Communication and motivation are key elements in the educational process in general and in Lifelong
Learning in particular, and it is here where online social networks services (SNSs) are a tool of great
potential in this sense given their capacity to offer information and contents, as well as to facilitate the
interconnection between subjects involved in the process. But, are popular and public SNSs sites like
Facebook, Twitter or Youtube the networks we need in our academic institutions?
SNSs including Facebook, Youtube, and Twitter are widely used for educational purposes. And they
have potential and interesting aspects. But of course, there are also difficulties associated with the use
of these online social networks by academic institutions.

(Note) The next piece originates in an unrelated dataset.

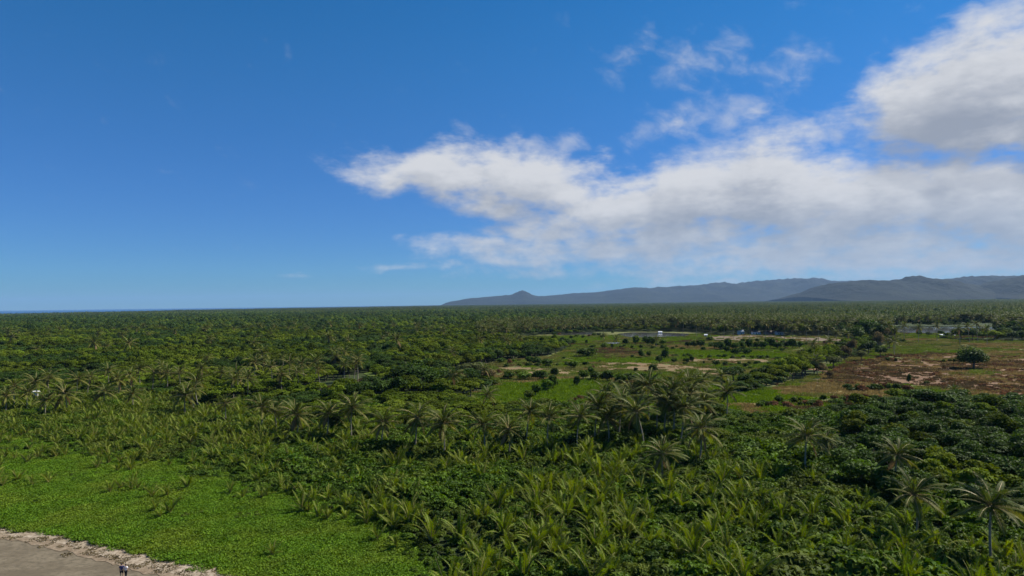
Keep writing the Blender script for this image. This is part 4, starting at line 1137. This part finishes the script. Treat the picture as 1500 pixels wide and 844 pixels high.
house(1107, 490.5, 7.5, 4.5, 2.5, 1.2, R(-6), MT['white'], MT['roof_dark'], 'low white house with dark roof right of the bright white hut')
house(1126, 490.5, 8.0, 5.0, 2.4, 1.4, R(4), MT['wood'], MT['roof_dark'], 'brown house with dark roof between two white walled houses')
house(1141, 490.5, 6.0, 4.5, 2.6, 1.1, R(10), MT['white'], MT['roof_dark'], 'white walled house with dark roof, last of the row under the palms')
house(967, 488.4, 3.4, 2.2, 1.1, .7, R(0), MT['white'], MT['roof_white'], 'white hut standing at the far bank of the larger pond', name='pond_hut', cat='hut')
house(1034, 493.5, 2.4, 2.0, 1.6, .6, R(-15), MT['white'], MT['roof_white'], 'tiny white shelter beside a dark bush right of the pond', name='field_shelter', cat='hut')
house(53, 588, 1.2, 1.2, 3.1, .3, R(12), MT['white'], MT['white'], 'small white hut half hidden among the palms near the left edge', name='small_hut', cat='hut')
house(1106, 466, 9.0, 6.0, 4.0, 2.0, R(12), MT['white'], MT['roof_white'], 'white house far away among the distant palm groves')
def shed(px, py, w, d, h, label):
    p = G(px, py); e = empty('open_shed', (p[0], p[1], 0), R(3))
    bm = bmesh.new()
    box_bm(bm, -w / 2, w / 2, -d / 2, d / 2, h, h + .14)
    for v_ in bm.verts: v_.co.z += (v_.co.y + d / 2) * .10
    bm_obj('roof', bm, MT['roof_white'], e)
    for i in range(4):
        for s_ in (-1, 1):
            x_ = -w / 2 + .3 + i * (w - .6) / 3
            boxes('post', MT['wood'], e, (x_ - .08, x_ + .08, s_ * (d / 2 - .3) - .08, s_ * (d / 2 - .3) + .08, 0, h + (d / 2 + s_ * (d / 2 - .3)) * .10))
    boxes('back_wall', MT['wood'], e, (-w / 2 + .4, w * .1, d / 2 - .26, d / 2 - .18, 0, h * .6))
    return tag(e, label, 'shed')
shed(1388, 496, 10.0, 5.5, 2.6, 'long open shed with pale metal roof on posts beside the far river')

# ------------------------------------------------------------------ the two people on the sand
MT['skin'] = plain_mat('skin', (.36, .21, .14), .5, 20, .1)
MT['hair'] = plain_mat('black_hair', (.018, .014, .012), .5, 30, .3)
MT['navy'] = plain_mat('navy_cloth', (.055, .055, .14), .8, 12, .25)
MT['black'] = plain_mat('black_cloth', (.015, .015, .02), .8, 12, .25)
MT['whitecloth'] = plain_mat('white_cloth', (.78, .78, .78), .8, 12, .1)
def skin_obj(name, joints, mat, parent, root=0, sub=1):
    """joints: list of (parent index, xyz, radius)"""
    me = bpy.data.meshes.new(name)
    me.from_pydata([j[1] for j in joints], [(i, j[0]) for i, j in enumerate(joints) if j[0] is not None], [])
    o = link(name, me, parent)
    md = o.modifiers.new('skin', 'SKIN'); md.use_smooth_shade = True
    for i, j in enumerate(joints):
        r_ = j[2] if isinstance(j[2], tuple) else (j[2], j[2])
        me.skin_vertices[0].data[i].radius = r_
        me.skin_vertices[0].data[i].use_root = (i == root)
    ss = o.modifiers.new('smooth', 'SUBSURF'); ss.levels = sub; ss.render_levels = sub
    me.materials.append(mat)
    return o
def person(x, y, rz, height, shirt, bottoms, long_legs, label, arm_in, stride=.14, side=1, shoes=None):
    """faces local +Y; side: which side (+1 right, -1 left) the other person is on"""
    s = height / 1.75
    e = empty('person', (x, y, .06), rz, s)
    J = [(None, (0, 0, .95), (.15, .11)), (0, (0, .005, 1.12), (.13, .10)), (1, (0, 0, 1.32), (.165, .11)), (2, (0, -.01, 1.45), (.09, .075)), (3, (0, .005, 1.53), .055), (4, (0, .02, 1.62), (.078, .092)), (5, (0, .015, 1.70), (.068, .08)),
         (5, (0, .108, 1.605), .014)]
    hands = []
    for sd_ in (-1, 1):
        sh = len(J); J.append((2, (.185 * sd_, -.005, 1.41), .062))
        if arm_in and sd_ == side:
            el, wr = (.34 * sd_, -.10, 1.26), (.50 * sd_, -.16, 1.22)        # reaching round the other one's back
        else:
            el, wr = (.25 * sd_, -.03, 1.13), (.255 * sd_, .08, .90)
        J.append((sh, el, .043)); J.append((sh + 1, wr, .030))
        d = np.array(wr) - np.array(el); d /= np.linalg.norm(d)
        pm = tuple(np.array(wr) + d * .06); J.append((sh + 2, pm, (.036, .022)))
        hands.append((sh + 3, np.array(pm), d, sd_))
    hip = []
    for sd_ in (-1, 1):
        k_ = len(J); f_ = stride * sd_
        J.append((0, (.09 * sd_, 0, .88), .092)); J.append((k_, (.10 * sd_, .05 + f_ * .6, .50), .056)); J.append((k_ + 1, (.10 * sd_, f_ - .02, .09), .038))
        J.append((k_ + 2, (.10 * sd_, f_ + .06, .045), (.042, .035))); J.append((k_ + 3, (.105 * sd_, f_ + .17, .03), (.036, .024)))
        hip.append(k_)
    for k_, c, d, sd_ in hands:
        w = np.cross(d, (0, 1, 0) if abs(d[1]) < .9 else (1, 0, 0)); w /= np.linalg.norm(w)
        for q, (o_, L_) in enumerate(((-.028, .068), (-.010, .080), (.010, .074), (.028, .058))):
            k0 = len(J); p1 = c + d * .045 + w * o_; p2 = p1 + d * L_ * .55; p3 = p2 + d * L_ * .4 + np.array([0, .012, -.004])
            J.append((k_, tuple(p1), .0095)); J.append((k0, tuple(p2), .0088)); J.append((k0 + 1, tuple(p3), .0075))
        p1 = c + w * -.04 + d * .005; p2 = p1 - w * .012 + d * .035
        k0 = len(J); J.append((k_, tuple(p1), .011)); J.append((k0, tuple(p2), .009))
    skin_obj('body', J, MT['skin'], e)
    T = [(None, (0, 0, .93), (.172, .135)), (0, (0, .005, 1.12), (.158, .125)), (1, (0, 0, 1.33), (.190, .130)), (2, (0, -.005, 1.44), (.110, .095))]
    for sd_ in (-1, 1):
        k_ = len(T); a = np.array(J[8 if sd_ < 0 else 12][1]); b_ = np.array(J[9 if sd_ < 0 else 13][1])
        T.append((2, tuple(a), .078)); T.append((k_, tuple(a + (b_ - a) * .72), .064))
    skin_obj('shirt', T, shirt, e)
    P = [(None, (0, 0, .96), (.165, .125))]
    for sd_, h_ in zip((-1, 1), hip):
        k_ = len(P); a = np.array(J[h_][1]); b_ = np.array(J[h_ + 1][1]); c = np.array(J[h_ + 2][1])
        P.append((0, tuple(a - np.array([0, 0, .02])), .112))
        if long_legs: P.append((k_, tuple(b_), .078)); P.append((k_ + 1, tuple(c + np.array([0, 0, .03])), .062))
        else: P.append((k_, tuple(a + (b_ - a) * .85), .098))
    skin_obj('trousers' if long_legs else 'shorts', P, bottoms, e)
    bm = bmesh.new()
    bmesh.ops.create_uvsphere(bm, u_segments=14, v_segments=10, radius=.112)
    for v_ in bm.verts:
        v_.co.x *= .88; v_.co.z *= 1.05
        if v_.co.y > .03 and v_.co.z < .045: v_.co.y = .03 - .2 * (v_.co.y - .03)
    for f_ in bm.faces: f_.smooth = True
    bm_obj('hair', bm, MT['hair'], e, (0, -.012, 1.685))
    for sd_ in (-1, 1):
        bm = bmesh.new(); bmesh.ops.create_uvsphere(bm, u_segments=8, v_segments=6, radius=.012)
        bm_obj('eye', bm, MT['black'], e, (.032 * sd_, .098, 1.645))
        bm = bmesh.new(); bmesh.ops.create_uvsphere(bm, u_segments=8, v_segments=6, radius=.03)
        for v_ in bm.verts: v_.co.x *= .35
        bm_obj('ear', bm, MT['skin'], e, (.088 * sd_, .0, 1.64))
    bm = bmesh.new(); box_bm(bm, -.028, .028, -.004, .006, -.006, .006)
    bm_obj('mouth', bm, plain_mat('lips', (.30, .12, .10), .5), e, (0, .108, 1.572))
    tag(e, label, 'person')
    return e
def person_at(px, head_y, height):
    d = ray(px, head_y); t = (height - CAM_H) / d[2]
    return d[0] * t, d[1] * t
x_, y_ = person_at(178, 826.0, 1.76)
person(x_, y_, R(6), 1.76, MT['navy'], MT['black'], False, 'person in navy shirt and black shorts with bare legs walking on the sand', True, side=1)
x2, y2 = x_ + .50, y_ + .02
person(x2, y2, R(2), 1.66, MT['whitecloth'], MT['black'], True, 'person in white shirt and long black trousers held by the one in navy', False, stride=-.12, side=-1)

# ------------------------------------------------------------------ labels
LAND = [('the two people on the sand', 180, 832), ('the brown creek', 500, 566), ('the small white hut', 53, 577), ('the bright grass field', 785, 574), ('the long bare field', 965, 541), ('the larger pond', 960, 491),
        ('the round bush in the marsh', 860, 515), ('the lone tree in the clearing', 1425, 522), ('the pale roofed shed', 1388, 491), ('the middle of the brown clearing', 1320, 545), ('the dry yellow grass', 1210, 572),
        ('the lone palm by the grass', 1062, 575), ('the tall central palm clump', 935, 590), ('the wide palm below the clump', 1022, 628), ('the solitary palm before the wood', 1180, 640), ('the widest palm at the right', 1450, 740),
        ('the slender palm in the wood', 1336, 724), ('the big dark hedgerow tree', 1272, 490), ('the bottom right corner', 1500, 844), ('the middle of the bottom edge', 750, 844), ('the tip of the creeper slope', 612, 830),
        ('the middle of the left edge', 0, 600), ('the row of white houses', 1110, 488), ('the upper edge of the creeper', 240, 680), ('the middle of the palm row', 655, 620), ('the bushy palm with yellow fronds', 96, 576), ('the right edge above the wood', 1490, 600)]
def nth(n):
    w = ['nearest', 'second nearest', 'third nearest', 'fourth nearest', 'fifth nearest', 'sixth nearest', 'seventh nearest', 'eighth nearest', 'ninth nearest', 'tenth nearest']
    if n < 10: return w[n]
    n += 1
    return '%d%s nearest' % (n, 'th' if 10 < n % 100 < 14 else {1: 'st', 2: 'nd', 3: 'rd'}.get(n % 10, 'th'))
HAND = {(905, 592): 'tallest bare trunked coconut palm of the central clump, before a dark hollow', (984, 574): 'broad bushy crowned coconut palm rising highest at the back of the central clump',
        (1062, 575): 'lone coconut palm with pale trunk standing beside bright grass', (1180, 640): 'solitary coconut palm with yellow lower fronds before the dark wood', (1336, 724): 'slender coconut palm with pale trunk inside the dark wood',
        (1450, 740): 'widest coconut palm, with long level fronds, among young palms at the right', (1022, 628): 'short coconut palm with wide star of fronds below the central clump', (607, 612): 'coconut palm with clearly visible pale trunk in the middle palm row',
        (378, 598): 'leftmost coconut palm of the front row, its trunk clear of the scrub'}
done = set(); buckets = {}
for it in REG:
    o, kind, x_, y_ = it[:4]
    look = it[4] if len(it) > 4 else ''
    hand = [v for (hx, hy), v in HAND.items() if kind == 'palm' and abs(hx - x_) < 2 and abs(hy - y_) < 3]
    if hand: o['label'] = hand[0]; continue
    best = sorted((math.hypot(x_ - lx, (y_ - ly) * 1.6), nm, lx, ly) for nm, lx, ly in LAND)[0]
    dx_, dy_ = x_ - best[2], (y_ - best[3]) * 1.6
    dr = ('right of' if dx_ > 0 else 'left of') if abs(dx_) > abs(dy_) else ('behind' if dy_ < 0 else 'in front of')
    if best[1].startswith(('the bottom', 'the middle of the bottom')) and dr == 'behind': dr = 'above'
    noun = {'palm': 'arching coconut palm', 'young': 'upright young palm',
            'tree': {'forest': 'olive green tree', 'dark': 'dark green tree', 'spreading': 'broad dark spreading tree', 'pale': 'pale grey-green tree', 'dry': 'dry brownish tree'}.get(look, 'tree'),
            'bush': {'bush': 'dark rounded bush', 'thorn': 'mid green bush', 'scrub': 'brown bush'}.get(look, 'bush')}[kind]
    buckets.setdefault((noun, dr, best[1]), []).append((best[0], o))
for (noun, dr, nm), lst in buckets.items():
    for i, (d_, o) in enumerate(sorted(lst, key=lambda q: q[0])):
        o['label'] = '%s, %s %s %s' % (noun, nth(i) if len(lst) > 1 else 'the only one', dr, nm)

# ------------------------------------------------------------------ haze
def haze_box():
    x0, x1, y0, y1, z0, z1 = -32500, 29500, -5500, 32500, -2.0, 560.0
    v = [(x0, y0, z0), (x1, y0, z0), (x1, y1, z0), (x0, y1, z0), (x0, y0, z1), (x1, y0, z1), (x1, y1, z1), (x0, y1, z1)]
    f = [(0, 3, 2, 1), (4, 5, 6, 7), (0, 1, 5, 4), (1, 2, 6, 5), (2, 3, 7, 6), (3, 0, 4, 7)]
    me = bpy.data.meshes.new('haze'); me.from_pydata(v, [], f)
    m, b = new_mat('haze_air')
    pv = b.node('ShaderNodeVolumePrincipled')
    pv.inputs['Color'].default_value = (.36, .58, .95, 1); pv.inputs['Density'].default_value = HAZE_DENSITY
    pv.inputs['Anisotropy'].default_value = 0.1
    o = b.node('ShaderNodeOutputMaterial'); b.link(pv.outputs[0], o.inputs['Volume'])
    me.materials.append(m)
    tag(link('haze', me), 'thin bluish haze lying over the plain', None, None, 'stuff')
haze_box()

Among the difficulties mentioned, we will focus on three categories. The first is the loss of student time
filtering high quality and useful content for their training and the lack of expert guidance in this task.
The second is the lack of control of the social network by the academic institution, which has little
power of governance and decision-making in a social network such as Facebook or Twitter, governed
by private entities according to non-educational interests. And the third is the economic cost and
technical challenge for an academic institution to create and maintain its own online social network.
We present a model of a new social network oriented to Lifelong Learning we have named Cribel,
whose main characteristics are its simplicity and agility, its motivational elements of the user
experience, the control of the quality of the contents, and its simplicity and low cost of implementation,
maintenance, and automatic scaling due to its serverless design model in the cloud.